* BEGIN *

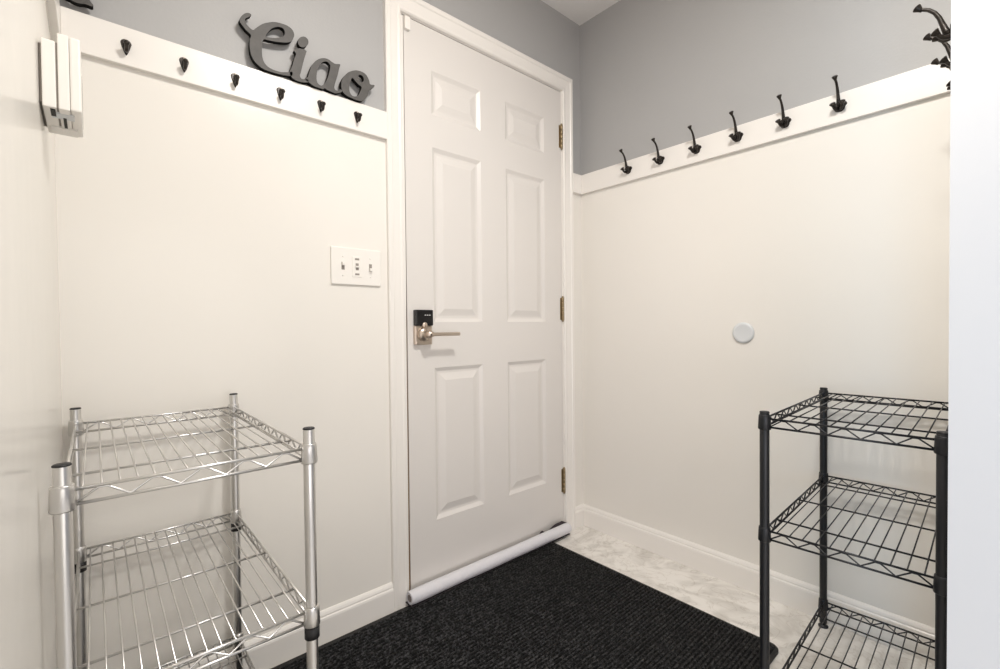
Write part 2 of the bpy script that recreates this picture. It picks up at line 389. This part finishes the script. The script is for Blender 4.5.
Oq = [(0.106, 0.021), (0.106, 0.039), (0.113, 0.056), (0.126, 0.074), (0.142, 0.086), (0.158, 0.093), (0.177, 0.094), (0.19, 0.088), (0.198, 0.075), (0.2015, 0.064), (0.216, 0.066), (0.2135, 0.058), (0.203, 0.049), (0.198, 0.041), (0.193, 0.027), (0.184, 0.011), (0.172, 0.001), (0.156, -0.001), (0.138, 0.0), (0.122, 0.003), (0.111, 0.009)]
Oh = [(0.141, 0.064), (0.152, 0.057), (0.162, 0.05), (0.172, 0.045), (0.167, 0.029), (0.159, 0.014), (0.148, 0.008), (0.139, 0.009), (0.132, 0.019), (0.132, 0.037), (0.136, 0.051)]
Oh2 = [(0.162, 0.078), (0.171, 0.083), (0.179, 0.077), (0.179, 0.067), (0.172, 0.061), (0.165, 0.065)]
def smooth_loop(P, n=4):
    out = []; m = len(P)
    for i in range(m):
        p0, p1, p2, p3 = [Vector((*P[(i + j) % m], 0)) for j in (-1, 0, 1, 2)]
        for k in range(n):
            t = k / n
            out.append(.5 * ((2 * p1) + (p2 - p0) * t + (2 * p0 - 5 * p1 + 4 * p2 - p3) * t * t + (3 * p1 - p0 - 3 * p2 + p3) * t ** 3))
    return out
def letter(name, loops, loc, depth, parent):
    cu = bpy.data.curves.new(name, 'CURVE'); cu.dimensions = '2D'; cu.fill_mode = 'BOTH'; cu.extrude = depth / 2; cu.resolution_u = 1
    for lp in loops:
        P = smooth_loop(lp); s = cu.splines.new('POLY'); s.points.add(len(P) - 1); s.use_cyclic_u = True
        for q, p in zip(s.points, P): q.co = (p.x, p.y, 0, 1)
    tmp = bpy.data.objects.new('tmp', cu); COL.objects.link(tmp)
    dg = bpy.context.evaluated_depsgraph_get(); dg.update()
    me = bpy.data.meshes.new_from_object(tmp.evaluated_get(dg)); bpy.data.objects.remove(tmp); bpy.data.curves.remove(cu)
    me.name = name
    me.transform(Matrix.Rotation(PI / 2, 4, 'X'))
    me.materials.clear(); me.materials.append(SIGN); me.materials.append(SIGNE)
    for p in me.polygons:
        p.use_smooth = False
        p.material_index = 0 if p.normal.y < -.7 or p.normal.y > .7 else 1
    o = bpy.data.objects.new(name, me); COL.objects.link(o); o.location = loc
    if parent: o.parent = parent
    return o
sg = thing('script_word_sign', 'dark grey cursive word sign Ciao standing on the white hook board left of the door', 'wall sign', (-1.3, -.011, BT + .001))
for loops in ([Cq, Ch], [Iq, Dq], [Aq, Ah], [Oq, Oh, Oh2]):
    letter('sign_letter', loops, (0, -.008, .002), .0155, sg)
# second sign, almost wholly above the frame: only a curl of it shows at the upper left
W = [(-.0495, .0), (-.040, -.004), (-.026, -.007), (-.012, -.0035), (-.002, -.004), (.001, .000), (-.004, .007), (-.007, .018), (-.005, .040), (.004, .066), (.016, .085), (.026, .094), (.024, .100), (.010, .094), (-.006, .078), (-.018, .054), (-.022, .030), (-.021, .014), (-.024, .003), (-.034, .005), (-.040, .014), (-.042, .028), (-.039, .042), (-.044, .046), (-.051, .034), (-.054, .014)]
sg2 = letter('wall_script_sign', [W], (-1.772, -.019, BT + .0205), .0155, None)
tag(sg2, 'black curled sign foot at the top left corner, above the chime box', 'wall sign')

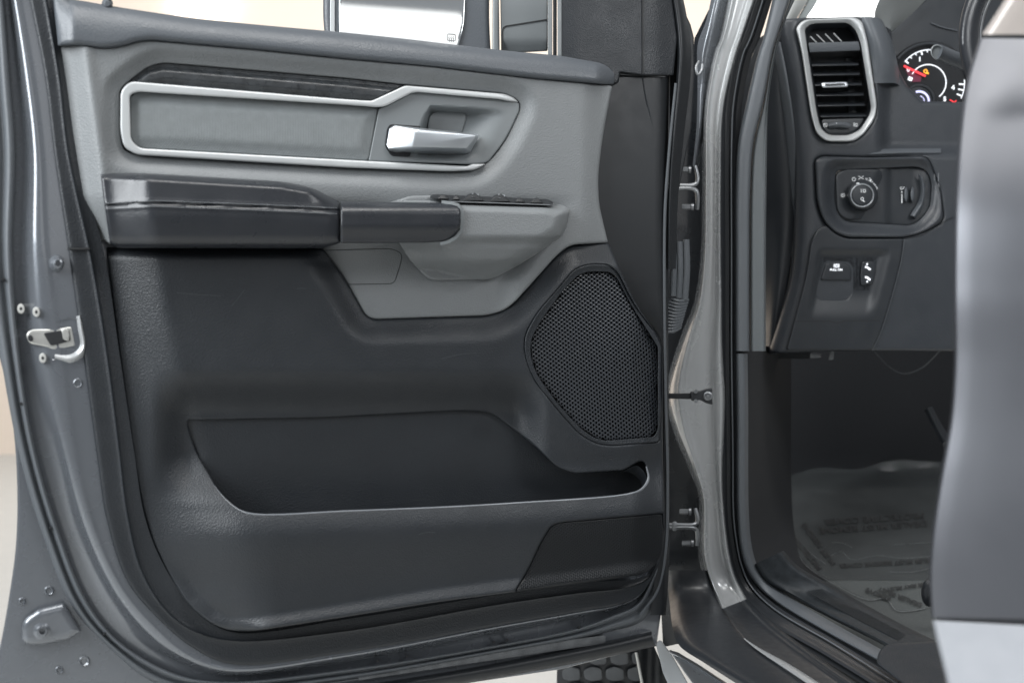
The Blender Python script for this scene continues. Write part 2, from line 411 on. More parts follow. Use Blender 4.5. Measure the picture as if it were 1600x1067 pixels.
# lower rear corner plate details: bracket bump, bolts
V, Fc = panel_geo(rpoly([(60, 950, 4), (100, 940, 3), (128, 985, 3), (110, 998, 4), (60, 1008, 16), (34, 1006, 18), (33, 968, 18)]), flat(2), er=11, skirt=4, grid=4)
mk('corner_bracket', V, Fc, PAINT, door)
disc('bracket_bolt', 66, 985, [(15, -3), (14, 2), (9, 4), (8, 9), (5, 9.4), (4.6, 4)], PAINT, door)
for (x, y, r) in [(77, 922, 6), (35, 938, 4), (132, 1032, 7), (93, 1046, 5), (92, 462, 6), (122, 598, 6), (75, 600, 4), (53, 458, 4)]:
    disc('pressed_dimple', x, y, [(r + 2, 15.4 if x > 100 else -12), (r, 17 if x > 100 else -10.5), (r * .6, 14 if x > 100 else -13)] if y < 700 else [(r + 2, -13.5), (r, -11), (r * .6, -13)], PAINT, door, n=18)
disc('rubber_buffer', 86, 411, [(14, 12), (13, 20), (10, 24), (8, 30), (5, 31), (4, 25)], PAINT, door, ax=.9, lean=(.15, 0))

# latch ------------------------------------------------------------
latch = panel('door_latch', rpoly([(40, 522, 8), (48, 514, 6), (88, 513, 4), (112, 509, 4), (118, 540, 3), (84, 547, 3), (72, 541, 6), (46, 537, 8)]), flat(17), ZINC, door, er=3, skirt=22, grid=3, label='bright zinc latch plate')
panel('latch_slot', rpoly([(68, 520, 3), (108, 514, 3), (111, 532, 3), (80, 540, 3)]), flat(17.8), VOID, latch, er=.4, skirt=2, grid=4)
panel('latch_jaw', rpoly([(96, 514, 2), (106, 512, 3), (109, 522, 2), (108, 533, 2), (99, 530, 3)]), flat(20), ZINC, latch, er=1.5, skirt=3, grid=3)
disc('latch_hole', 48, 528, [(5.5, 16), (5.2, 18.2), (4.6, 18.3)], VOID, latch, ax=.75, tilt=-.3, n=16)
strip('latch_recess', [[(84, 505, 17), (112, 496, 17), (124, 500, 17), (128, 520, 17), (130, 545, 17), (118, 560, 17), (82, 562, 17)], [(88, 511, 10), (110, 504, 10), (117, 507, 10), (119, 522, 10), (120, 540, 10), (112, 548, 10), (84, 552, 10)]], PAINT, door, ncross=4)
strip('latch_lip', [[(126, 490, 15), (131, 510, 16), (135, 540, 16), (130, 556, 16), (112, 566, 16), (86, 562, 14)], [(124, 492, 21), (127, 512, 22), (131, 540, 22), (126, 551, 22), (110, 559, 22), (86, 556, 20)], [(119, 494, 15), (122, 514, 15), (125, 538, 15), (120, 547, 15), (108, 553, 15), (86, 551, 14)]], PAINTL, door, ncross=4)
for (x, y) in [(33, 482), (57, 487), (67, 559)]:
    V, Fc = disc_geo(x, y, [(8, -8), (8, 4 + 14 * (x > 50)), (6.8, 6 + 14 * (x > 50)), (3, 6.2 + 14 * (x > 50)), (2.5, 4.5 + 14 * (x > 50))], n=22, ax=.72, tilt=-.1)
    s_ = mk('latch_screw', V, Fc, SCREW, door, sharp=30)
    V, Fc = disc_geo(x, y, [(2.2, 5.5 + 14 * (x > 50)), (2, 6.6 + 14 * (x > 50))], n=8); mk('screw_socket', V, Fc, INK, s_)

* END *

:: Problem description ::
Write out every entry again word for word, without any of the pictures.

:: Exercise solution ::
Write part 2 of the bpy script that recreates this picture. It picks up at line 389. This part finishes the script. The script is for Blender 4.5.
Oq = [(0.106, 0.021), (0.106, 0.039), (0.113, 0.056), (0.126, 0.074), (0.142, 0.086), (0.158, 0.093), (0.177, 0.094), (0.19, 0.088), (0.198, 0.075), (0.2015, 0.064), (0.216, 0.066), (0.2135, 0.058), (0.203, 0.049), (0.198, 0.041), (0.193, 0.027), (0.184, 0.011), (0.172, 0.001), (0.156, -0.001), (0.138, 0.0), (0.122, 0.003), (0.111, 0.009)]
Oh = [(0.141, 0.064), (0.152, 0.057), (0.162, 0.05), (0.172, 0.045), (0.167, 0.029), (0.159, 0.014), (0.148, 0.008), (0.139, 0.009), (0.132, 0.019), (0.132, 0.037), (0.136, 0.051)]
Oh2 = [(0.162, 0.078), (0.171, 0.083), (0.179, 0.077), (0.179, 0.067), (0.172, 0.061), (0.165, 0.065)]
def smooth_loop(P, n=4):
    out = []; m = len(P)
    for i in range(m):
        p0, p1, p2, p3 = [Vector((*P[(i + j) % m], 0)) for j in (-1, 0, 1, 2)]
        for k in range(n):
            t = k / n
            out.append(.5 * ((2 * p1) + (p2 - p0) * t + (2 * p0 - 5 * p1 + 4 * p2 - p3) * t * t + (3 * p1 - p0 - 3 * p2 + p3) * t ** 3))
    return out
def letter(name, loops, loc, depth, parent):
    cu = bpy.data.curves.new(name, 'CURVE'); cu.dimensions = '2D'; cu.fill_mode = 'BOTH'; cu.extrude = depth / 2; cu.resolution_u = 1
    for lp in loops:
        P = smooth_loop(lp); s = cu.splines.new('POLY'); s.points.add(len(P) - 1); s.use_cyclic_u = True
        for q, p in zip(s.points, P): q.co = (p.x, p.y, 0, 1)
    tmp = bpy.data.objects.new('tmp', cu); COL.objects.link(tmp)
    dg = bpy.context.evaluated_depsgraph_get(); dg.update()
    me = bpy.data.meshes.new_from_object(tmp.evaluated_get(dg)); bpy.data.objects.remove(tmp); bpy.data.curves.remove(cu)
    me.name = name
    me.transform(Matrix.Rotation(PI / 2, 4, 'X'))
    me.materials.clear(); me.materials.append(SIGN); me.materials.append(SIGNE)
    for p in me.polygons:
        p.use_smooth = False
        p.material_index = 0 if p.normal.y < -.7 or p.normal.y > .7 else 1
    o = bpy.data.objects.new(name, me); COL.objects.link(o); o.location = loc
    if parent: o.parent = parent
    return o
sg = thing('script_word_sign', 'dark grey cursive word sign Ciao standing on the white hook board left of the door', 'wall sign', (-1.3, -.011, BT + .001))
for loops in ([Cq, Ch], [Iq, Dq], [Aq, Ah], [Oq, Oh, Oh2]):
    letter('sign_letter', loops, (0, -.008, .002), .0155, sg)
# second sign, almost wholly above the frame: only a curl of it shows at the upper left
W = [(-.0495, .0), (-.040, -.004), (-.026, -.007), (-.012, -.0035), (-.002, -.004), (.001, .000), (-.004, .007), (-.007, .018), (-.005, .040), (.004, .066), (.016, .085), (.026, .094), (.024, .100), (.010, .094), (-.006, .078), (-.018, .054), (-.022, .030), (-.021, .014), (-.024, .003), (-.034, .005), (-.040, .014), (-.042, .028), (-.039, .042), (-.044, .046), (-.051, .034), (-.054, .014)]
sg2 = letter('wall_script_sign', [W], (-1.772, -.019, BT + .0205), .0155, None)
tag(sg2, 'black curled sign foot at the top left corner, above the chime box', 'wall sign')

The Blender Python script for this scene continues. Write part 2, from line 411 on. More parts follow. Use Blender 4.5. Measure the picture as if it were 1600x1067 pixels.
# lower rear corner plate details: bracket bump, bolts
V, Fc = panel_geo(rpoly([(60, 950, 4), (100, 940, 3), (128, 985, 3), (110, 998, 4), (60, 1008, 16), (34, 1006, 18), (33, 968, 18)]), flat(2), er=11, skirt=4, grid=4)
mk('corner_bracket', V, Fc, PAINT, door)
disc('bracket_bolt', 66, 985, [(15, -3), (14, 2), (9, 4), (8, 9), (5, 9.4), (4.6, 4)], PAINT, door)
for (x, y, r) in [(77, 922, 6), (35, 938, 4), (132, 1032, 7), (93, 1046, 5), (92, 462, 6), (122, 598, 6), (75, 600, 4), (53, 458, 4)]:
    disc('pressed_dimple', x, y, [(r + 2, 15.4 if x > 100 else -12), (r, 17 if x > 100 else -10.5), (r * .6, 14 if x > 100 else -13)] if y < 700 else [(r + 2, -13.5), (r, -11), (r * .6, -13)], PAINT, door, n=18)
disc('rubber_buffer', 86, 411, [(14, 12), (13, 20), (10, 24), (8, 30), (5, 31), (4, 25)], PAINT, door, ax=.9, lean=(.15, 0))

# latch ------------------------------------------------------------
latch = panel('door_latch', rpoly([(40, 522, 8), (48, 514, 6), (88, 513, 4), (112, 509, 4), (118, 540, 3), (84, 547, 3), (72, 541, 6), (46, 537, 8)]), flat(17), ZINC, door, er=3, skirt=22, grid=3, label='bright zinc latch plate')
panel('latch_slot', rpoly([(68, 520, 3), (108, 514, 3), (111, 532, 3), (80, 540, 3)]), flat(17.8), VOID, latch, er=.4, skirt=2, grid=4)
panel('latch_jaw', rpoly([(96, 514, 2), (106, 512, 3), (109, 522, 2), (108, 533, 2), (99, 530, 3)]), flat(20), ZINC, latch, er=1.5, skirt=3, grid=3)
disc('latch_hole', 48, 528, [(5.5, 16), (5.2, 18.2), (4.6, 18.3)], VOID, latch, ax=.75, tilt=-.3, n=16)
strip('latch_recess', [[(84, 505, 17), (112, 496, 17), (124, 500, 17), (128, 520, 17), (130, 545, 17), (118, 560, 17), (82, 562, 17)], [(88, 511, 10), (110, 504, 10), (117, 507, 10), (119, 522, 10), (120, 540, 10), (112, 548, 10), (84, 552, 10)]], PAINT, door, ncross=4)
strip('latch_lip', [[(126, 490, 15), (131, 510, 16), (135, 540, 16), (130, 556, 16), (112, 566, 16), (86, 562, 14)], [(124, 492, 21), (127, 512, 22), (131, 540, 22), (126, 551, 22), (110, 559, 22), (86, 556, 20)], [(119, 494, 15), (122, 514, 15), (125, 538, 15), (120, 547, 15), (108, 553, 15), (86, 551, 14)]], PAINTL, door, ncross=4)
for (x, y) in [(33, 482), (57, 487), (67, 559)]:
    V, Fc = disc_geo(x, y, [(8, -8), (8, 4 + 14 * (x > 50)), (6.8, 6 + 14 * (x > 50)), (3, 6.2 + 14 * (x > 50)), (2.5, 4.5 + 14 * (x > 50))], n=22, ax=.72, tilt=-.1)
    s_ = mk('latch_screw', V, Fc, SCREW, door, sharp=30)
    V, Fc = disc_geo(x, y, [(2.2, 5.5 + 14 * (x > 50)), (2, 6.6 + 14 * (x > 50))], n=8); mk('screw_socket', V, Fc, INK, s_)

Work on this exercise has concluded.